Open Web Application Security Project's top 10 most important web application security risks. Updated every 3 years by OWASP

A1:2017 - Injection

Injection flaws such as SQL, NoSQL, OS, or LDAP occur when non-trustworthy data is sent to an interpreter, as part of a command or query. The malign data may manipulate the interpreter into executing arbitrary logic or provide access to resources without using the appropriate authentication mechanisms.

A2:2017 - Broken Authentication

Functions in the application related to authentication and management of sessions are implemented wrongly, allowing a malicious user to compromise the username and passwords, session tokens, or exploiting other flaws in the implementation to assume the identity of other users (may that be permanent or temporary).

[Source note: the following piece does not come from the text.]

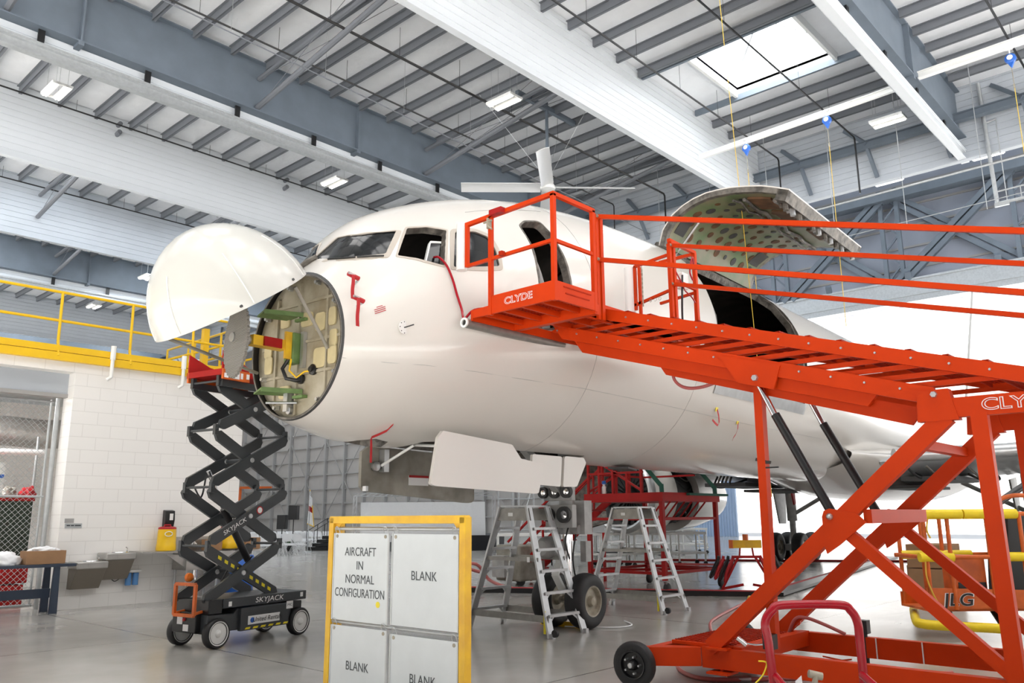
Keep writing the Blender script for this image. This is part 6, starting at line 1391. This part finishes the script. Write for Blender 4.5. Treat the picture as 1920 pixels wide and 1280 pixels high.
for b in (0, WJ):
    mb = MB(); mb.tube(jp(.02, b, 1.61), jp(LJ + .02, b, 1.61), .03); mb.tube(jp(.02, b, 1.05), jp(LJ, b, 1.05), .03); jb(mb, 'basket_rail')
mb = MB(); mb.tube(jp(.05, 0, 1.61), jp(.05, WJ, 1.61), .03); mb.tube(jp(LJ, 0, 1.61), jp(LJ, WJ, 1.61), .03); mb.tube(jp(.05, 0, 1.05), jp(.05, WJ, 1.05), .03); jb(mb, 'basket_rail')
for a, c_ in ((0.0, .62), (.64, 1.36)): mb = MB(); mb.tube(jp(a, 0, 1.61), jp(c_, 0, 1.61), .065, 16); jb(mb, 'yellow_pad', 'yelpad')
for a, c_, b in ((0.0, .45, 0), (.95, 1.42, 0), (.1, 1.1, WJ)): mb = MB(); mb.tube(jp(a, b, 1.05), jp(c_, b, 1.05), .06, 16); jb(mb, 'yellow_pad', 'yelpad')
mb = MB(); mb.path(smoothpath([jp(.35, WJ + .3, .27), jp(-.08, .1, .23), jp(-.1, -.08, .22), jp(.1, -.12, .20), jp(.7, -.14, .17), jp(1.05, -.14, .15), jp(1.25, 0, .17), jp(1.4, .3, .2)]), .06, 14); jb(mb, 'bumper_tube', 'yelpad')
mb = MB(); mb.tube(jp(.5, .4, .36), jp(.5, .3, .18), .04); mb.tube(jp(1.1, .4, .36), jp(1.1, .2, .18), .04); jb(mb, 'bumper_bracket', 'black')
mb = MB(); mb.prism([jp(.50, .1, .62), jp(.92, .1, .62), jp(.92, .1, 1.06), jp(.48, .1, 1.08)], jw * .3); cbx = jb(mb, 'control_box', bevel=.01)
mb = MB(); mb.prism([jp(.53, .098, .60), jp(.9, .098, .60), jp(.9, .098, .72), jp(.53, .098, .72)], jw * -.01); jb(mb, 'dark_band', 'black', cbx)
mb = MB(); mb.path(smoothpath([jp(1.0, .1, 1.45), jp(1.15, .1, 1.75), jp(1.4, .1, 1.85), jp(1.7, .2, 1.85)]), .03); jb(mb, 'guard_hoop')
mb = MB(); mb.path(smoothpath([jp(.15, -.03, 1.55), jp(.12, -.04, 1.40), jp(.15, -.05, 1.3)]), .012); mb.path(smoothpath([jp(.06, -.03, 1.0), jp(.05, -.04, .8), jp(.1, -.05, .6), jp(.18, -.03, .45)]), .010); jb(mb, 'lanyard', 'cord')
mb = MB(); mb.prism([jp(1.25, .2, .45), jp(1.75, .2, .45), jp(1.8, .2, 1.6), jp(1.35, .2, 1.6)], jw * .5); jb(mb, 'boom_head', 'black', bevel=.02)
mb = MB(); mb.bar(jp(1.6, .5, 1.2), jp(5.5, 1.6, .7), .3, .35); jb(mb, 'boom_arm', 'orange')
mb = MB(); mb.tube(jp(1.2, .4, 1.65), jp(2.4, .9, 2.2), .05); mb.tube(jp(1.3, .5, 1.6), jp(1.5, .6, .6), .05); jb(mb, 'boom_link', 'black')
t = thing('boom_lift_base', 'orange boom lift chassis outside the right edge', 'lift', jp(5.5, 1.6, 0)); mb = MB(); mb.box(jp(6.2, 1.8, .9), (1.6, 2.2, .8)); mb.build('chassis', 'orange', t, bevel=.03)
for s in (-1, 1):
    for k in (-1, 1): rwheel(t, jp(6.2, 1.8, .42) + V((s * .9, k * .95, 0)), (1, 0, 0), .42, .28)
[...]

A3:2017 - Sensitive Data Exposure

Many web applications and Application Programmable Interfaces (APIs) do not provide adequate protection for sensitive data. Sensitive data may be financial, health, or Personally Identifiable Information (PII - linked definition by the U.S Department of Labor). The attacker could steal or modify the inadequately protected data to commit fraudulent operations with credit cards, identity theft u other crimes. Sensitive data require additional protection methods such as during transit and at rest ciphering.

A4:2017 - External XML Entities (XXE)

Many legacies or misconfigured XML processors evaluate references to external entities in XML documents. These external entities may be used to reveal internal files through the URI (Uniform Resource Identifiers) or in outdated servers, perform port-scanning in their LAN, remote arbitrary code execution, and perform Denial of Service (DoS) attacks.

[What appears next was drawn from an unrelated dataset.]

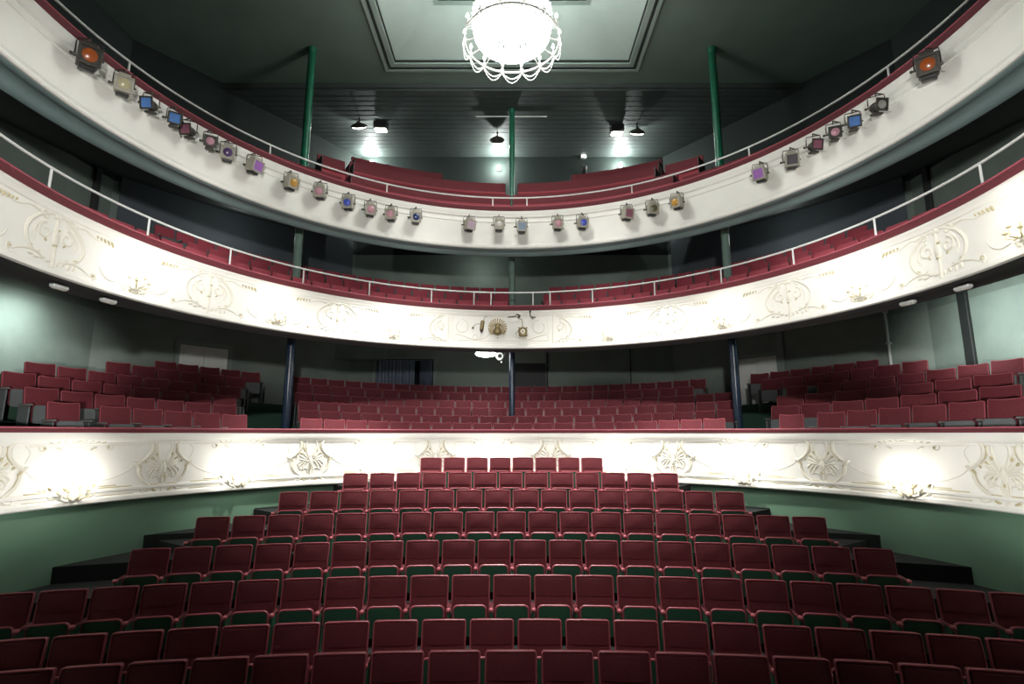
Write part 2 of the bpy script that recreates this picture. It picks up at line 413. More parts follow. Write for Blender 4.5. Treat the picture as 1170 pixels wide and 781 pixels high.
A = atY(431, 412, 17.9); B = atY(495, 443, 17.9); zt = A[2]; zb = zt-1.35; xm = (A[0]+B[0])/2; w = B[0]-A[0]
mb = MB(); mb.box((xm, 17.88, (zt+zb)/2), (w, .02, zt-zb)); pane = mb.build('window_1', M_glass, smooth=False); pane['kind'] = 'structure'
mb = MB()
for x, ww in ((xm-w/2-.05, .1), (xm+w/2+.05, .1)): mb.box((x, 17.85, (zt+zb)/2), (ww, .1, zt-zb+.2))
mb.box((xm, 17.85, zt+.05), (w, .1, .1)); mb.box((xm, 17.83, zb-.05), (w+.1, .16, .1)); mb.build('window_frame', M_doorf, pane, smooth=False)
def curtain(xa, xb, label):
    mb = MB(); n = 60; vs = []
    for i in range(n+1):
        x = xa+(xb-xa)*i/n; y = 17.76+.035*math.sin(i*1.15)+.01*math.sin(i*2.9)
        for z in (zt+.02, (zt+zb)/2, zb-.04): vs.append((x, y, z))
        for z in (zb-.04, (zt+zb)/2, zt+.02): vs.append((x, y+.012, z))
    fs = [(i*6+j, i*6+(j+1) % 6, i*6+6+(j+1) % 6, i*6+6+j) for i in range(n) for j in range(6)]+[tuple(range(5, -1, -1)), tuple(n*6+j for j in range(6))]
    mb.add(vs, fs); cl = mb.build('curtain_cloth', M_curt)
    return cl
t = thing('curtain', 'dark blue-grey gathered curtain hanging in the window behind the circle seats', 'curtain', (0, 0, 0))
c1 = curtain(xm-w/2+.03, xm+.18*w, ''); c1.parent = t
c2 = curtain(xm+.27*w, xm+w/2-.03, ''); c2.parent = t
mb = MB(); mb.tube([(xm-w/2-.04, 17.76, zt+.03), (xm+w/2+.04, 17.76, zt+.03)], .015); mb.build('curtain_rod', M_black, t)
# boxed beam beside the window, conduits, battens and pipes
A = atY(375, 394, 17.7); B = atY(440, 411, 17.7); mb = MB(); mb.box(((A[0]+B[0])/2, 17.66, (A[2]+B[2])/2+.3), (B[0]-A[0], .48, A[2]-B[2]+.6)); struct('trim_3', mb, M_wall, smooth=False)
A = atY(586, 420, 17.9); mb = MB(); mb.box(((A[0]+1.1)/2+.03, 17.87, CZ+1.2), (1.1, .05, 2.3)); struct('trim_4', mb, M_strip, smooth=False)
def wall_rod(name, px, py, seg, z0, z1, r, m, label, cat, square=None):
    P, tx, nn = wall_frame(px, py, seg); mb = MB()
    if square: wall_box(mb, P, tx, nn, square, z0, z1, .08, .01)
    else:
        q = P[:2]+nn*(r+.03); mb.tube([(q[0], q[1], z0), (q[0], q[1], z1)], r, 10)
    if label is None: return struct(name, mb, m)
    t = thing(name, label, cat, (0, 0, 0)); mb.build('pipe_run', m, t)
    for zz in (z0+.5, (z0+z1)/2, z1-.4):
        mb = MB(); wall_box(mb, np.array([*P[:2], 0]), tx, nn, r*3.2, zz-.025, zz+.025, r*2+.05, .006); mb.build('pipe_clip', m, t)
wall_rod('wall_pipe', 1016, 390, 3, CZ+1.0, CZ+3.4, .035, M_rail, 'pale vertical pipe on the circle side wall near the white door', 'pipe')
wall_rod('trim_5', 1106, 370, 4, CZ+.6, CZ+3.5, .1, M_strip, None, None, .22)
wall_rod('trim_6', 893, 400, 3, CZ+.6, CZ+3.5, .1, M_doorf, None, None, .16)
wall_rod('wall_pipe', 625, 420, 2, CZ+.9, CZ+3.4, .022, M_strip, 'thin dark vertical conduit on the back wall right of the middle column', 'pipe')
wall_rod('wall_pipe', 720, 420, 2, CZ+.9, CZ+3.4, .018, M_strip, 'thin conduit on the back wall midway between middle column and right column', 'pipe')
for k, (px, py, seg) in enumerate(((113, 180, 0), (194, 225, 0), (966, 230, 4), (1058, 190, 4))):
    wall_rod('trim_%d' % (7+k), px, py, seg, CZ+4.0, CZ+7.0, .1, M_strip, None, None, .16)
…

A5:2017 - Broken Access Control (A4:2013 - Insecure Direct Object References + A7:2013 - Missing Function Level Access Control)

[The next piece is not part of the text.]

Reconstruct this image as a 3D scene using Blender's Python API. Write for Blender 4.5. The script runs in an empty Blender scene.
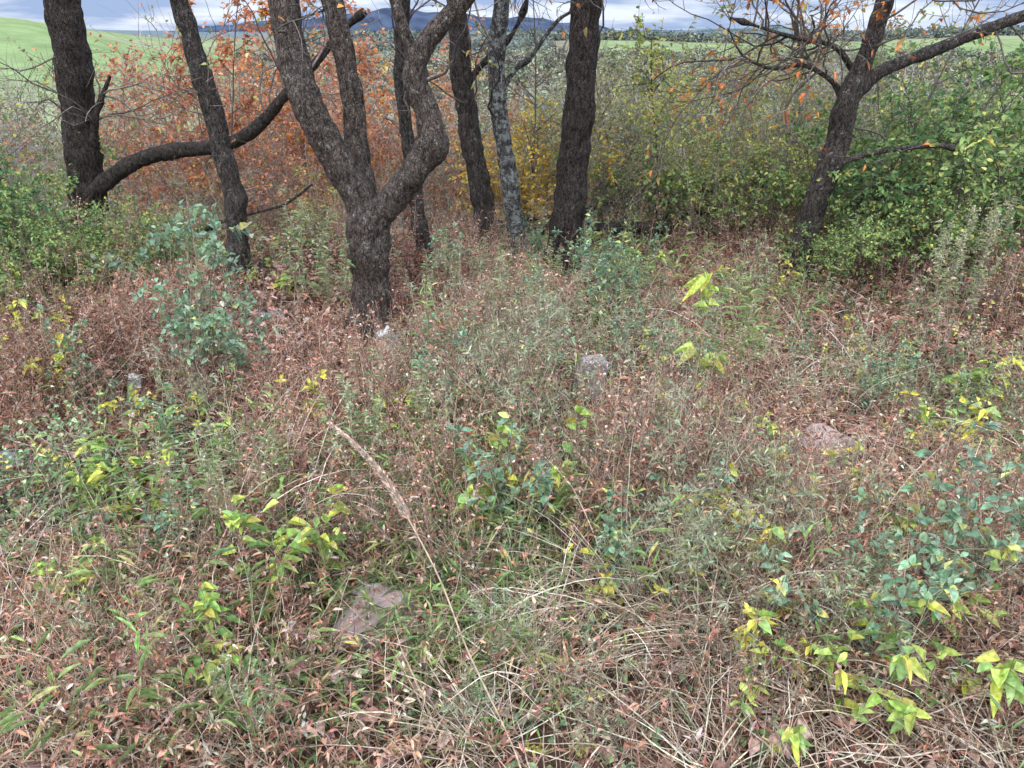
import bpy, math, numpy as np
from mathutils import Vector, noise
rs=np.random.default_rng
scene=bpy.context.scene
COL=scene.collection

# ---------------------------------------------------------------- ground
def sm(a,b,x):
    t=np.clip((x-a)/(b-a),0,1); return t*t*(3-2*t)
def wn(x,y,s,seed=0):
    r=rs(seed); o=np.zeros_like(np.asarray(x,dtype=float))
    for i in range(6):
        a=r.uniform(0,6.28); f=s*r.uniform(.6,1.7); o=o+np.sin((x*np.cos(a)+y*np.sin(a))*f+r.uniform(0,6.28))
    return o/6*1.6
def ground(x,y):
    x=np.asarray(x,dtype=float); y=np.asarray(y,dtype=float)
    r=np.maximum(y-6.4,0)
    q=x/np.maximum(y,1)
    z=-17*(1-np.exp(-r/32))
    z=z+13*sm(90,400,y)*(1-.55*sm(-.28,-.45,q))
    z=z+19*sm(-.31,-.66,q)*sm(100,290,y)+2.5*sm(.3,.8,q)*sm(150,350,y)
    z=z+.035*wn(x,y,2.0,3)*(1-sm(8,14,np.abs(y)))
    z=z+.5*wn(x,y,.12,5)*sm(12,40,y)+1.5*wn(x,y,.02,6)*sm(80,250,y)
    return z

# ---------------------------------------------------------------- mesh tools
class MB:
    def __init__(s): s.V=[];s.F=[];s.C=[];s.M=[];s.S=[];s.n=0
    def add(s,V,F,C,m=0,smooth=False):
        V=np.asarray(V,dtype=np.float32).reshape(-1,3);F=np.asarray(F,dtype=np.int64)
        s.V.append(V);s.F.append(F+s.n);s.n+=len(V)
        C=np.asarray(C,dtype=np.float32)
        if C.ndim==1: C=np.tile(C,(len(V),1))
        s.C.append(C);s.M.append(np.full(len(F),m,dtype=np.int32));s.S.append(np.full(len(F),smooth))
    def mesh(s,name,mats):
        V=np.concatenate(s.V);F=np.concatenate(s.F);C=np.concatenate(s.C)
        me=bpy.data.meshes.new(name)
        me.vertices.add(len(V));me.vertices.foreach_set('co',V.ravel())
        me.loops.add(F.size);me.loops.foreach_set('vertex_index',F.ravel().astype(np.int32))
        me.polygons.add(len(F));me.polygons.foreach_set('loop_start',np.arange(0,F.size,4,dtype=np.int32))
        me.polygons.foreach_set('material_index',np.concatenate(s.M))
        me.polygons.foreach_set('use_smooth',np.concatenate(s.S))
        for m in mats: me.materials.append(m)
        at=me.color_attributes.new('tint','FLOAT_COLOR','POINT')
        at.data.foreach_set('color',np.concatenate([np.clip(C,0,1),np.ones((len(C),1),dtype=np.float32)],1).ravel())
        me.update(calc_edges=True)
        return me
def nrm(a): return a/np.maximum(np.linalg.norm(a,axis=-1,keepdims=True),1e-9)
def grow(S,D,L,K,curl,up,r):
    P=[S];d=nrm(D)
    L=np.broadcast_to(L,(len(S),))
    for k in range(K-1):
        d=d+r.normal(0,curl,d.shape); d[:,2]+=up; d=nrm(d)
        P.append(P[-1]+d*(L/(K-1))[:,None])
    return np.stack(P,1)
IDX=[None]
def sprout(P,n,t0,t1,ang,r):
    N,K=P.shape[:2]
    i=r.integers(0,N,n);t=r.uniform(t0,t1,n)*(K-1)*.999;k=t.astype(int);f=(t-k)[:,None]
    IDX[0]=i
    a=P[i,k];b=P[i,k+1];T=nrm(b-a)
    q=nrm(np.cross(T,r.normal(0,1,(n,3))))
    ang=np.asarray(ang)*np.ones(n)
    return a*(1-f)+b*f, T*np.cos(ang)[:,None]+q*np.sin(ang)[:,None], t/(K-1)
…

When restrictions over what authenticated users can do are not applied correctly, attackers may exploit these circumstances to unauthorizedly** **access functionalities and/or data, other users' accounts, read sensitive data, modify data, change access rights and permissions, etc.

A6:2017 - Security Misconfiguration

The very common issues mainly caused due to manually, ad hoc, or lack thereof configuration. i.e: open S3 buckets, misconfigured HTTP headers, error messages revealing sensitive data, lack of patches and updates, outdated frameworks, deprecated dependencies, and components.

A7:2017 - Cross-Site Scripting (XSS)

XSS occurs when applications intake non-trustworthy data and send it to the web browser without proper validation nor codification; or when it updates the existing webpage with data provided by the user using the _JavaScript-consuming _API in the browser. XSS allows attackers to execute commands in the victim's browser and the attacker may hijack the session, modify (defacement) websites or redirect users to a malicious website.

A8:2017 - Insecure Deserialization

These defects occur when an application receives damaged serialized objects and these objects may be manipulated or deleted by the attacker to perform repetition, injection, or execution privilege escalation. In the worst cases, insecure deserialization may be conducive to remote arbitrary code execution on the target server.

A9:2017 - Using Components With Known Vulnerabilities

Some components like libraries, frameworks, and other modules, are executed with the same privileges as the application. If a vulnerable component is exploited, the attacker could cause a loss of data or take control over the server. The applications and API that leverage components with known vulnerabilities could weaken the application defense and allow diverse attacks and unintended impacts.

A10:2017 - Insufficient Logging and Monitoring

Insufficient logging and monitoring, alongside the lack of response in the event of incidents, allow attackers to maintain access, privileges, manipulate, extract, and even destroy data. Studies report that the average security breach detection time is over 200 days, being typically detected by third parties instead of through internal processes. As you can imagine, this would imply that the damage has been long done.